Bake at 300F for 1 hour, or until a toothpick inserted in the center comes out clean. Remove the pan from the oven and set on a wire rack to cool for at least 30 minutes (even though it will be hard to wait that long).

Carefully lift the edges of the wax paper and slide the gingerbread out of the pan onto the wire rack. Let cool completely; as it cools, the top will become more crunchy, while the inside will remain moist.

Cut into squares and serve. Top with whipped cream or vanilla ice cream, if you wish.

[Printer-friendly recipe.]

More gingerbread:
Gingerbread waffles, from The Perfect Pantry
Gingerbread cookies, from The Perfect Pantry
Gingerbread biscotti with apricots, from Cooking On the Side
Soft dark chocolate gingerbread cookies, from White on Rice Couple

Caribbean gingerbread, packed with spices and chewy goodness!

Disclosure: The Perfect Pantry earns a few pennies on purchases made through the Amazon.com links in this post. Thank you for supporting this site when you start your shopping here.


I adore gingerbread! This super gingery Caribbean version sounds great, Lydia. And, of course, it's a prime recipe to re-make gluten free. ;-) Adding it to my "must convert" list!


I love gingerbread, well, anything with molasses actually. Must try this version.

I'm jealous that you went to Trinidad, and intrigued by this recipe.

Shirley, I'm always so interested in your gluten-free remakes. Hope this one is easy.

Pattypro, be prepared for sticky goodness. We demolished this pan of gingerbread in am embarrassingly short time.

Kalyn, our homestay with Kathleen's family gave us real insight into the Trinidad way of life. It was an extraordinary experience.

oh no I have not.
but I sure do want to now!
I LOVE anything with fresh ginger; I swear my body is always craving it.

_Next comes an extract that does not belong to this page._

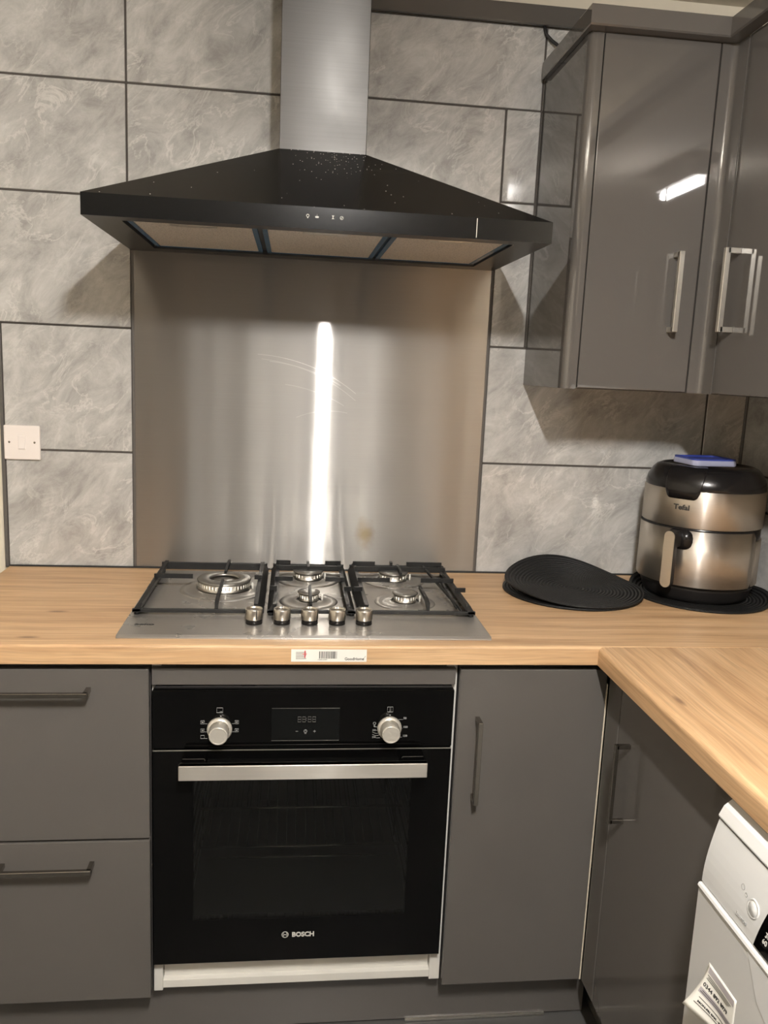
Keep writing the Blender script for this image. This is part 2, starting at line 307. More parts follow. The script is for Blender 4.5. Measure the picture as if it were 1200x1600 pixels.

Oh, my! This sounds amazing. It has been such a cold, yucky day - I NEED to make this!

Vanillasugar, Judy: I know you will both adore this gingerbread. It's perfect for the foul weather we're having in the Northeast today.

I like everything gingerbread. How interesting that the fresh ginger is used, I guess that makes a difference..

I've never tried food from Trinidad - love the use of ginger though so I know I'd love this version of gingerbread.

Medeja, it makes a big difference in flavor and texture. Try it!

Jeanette, I realized that I have a number of recipes from our visit to Trinidad that I've never shared on the blog, so they'll be appearing now from time to time. We loved the food there, and were so fortunate to stay with a woman who was a great cook.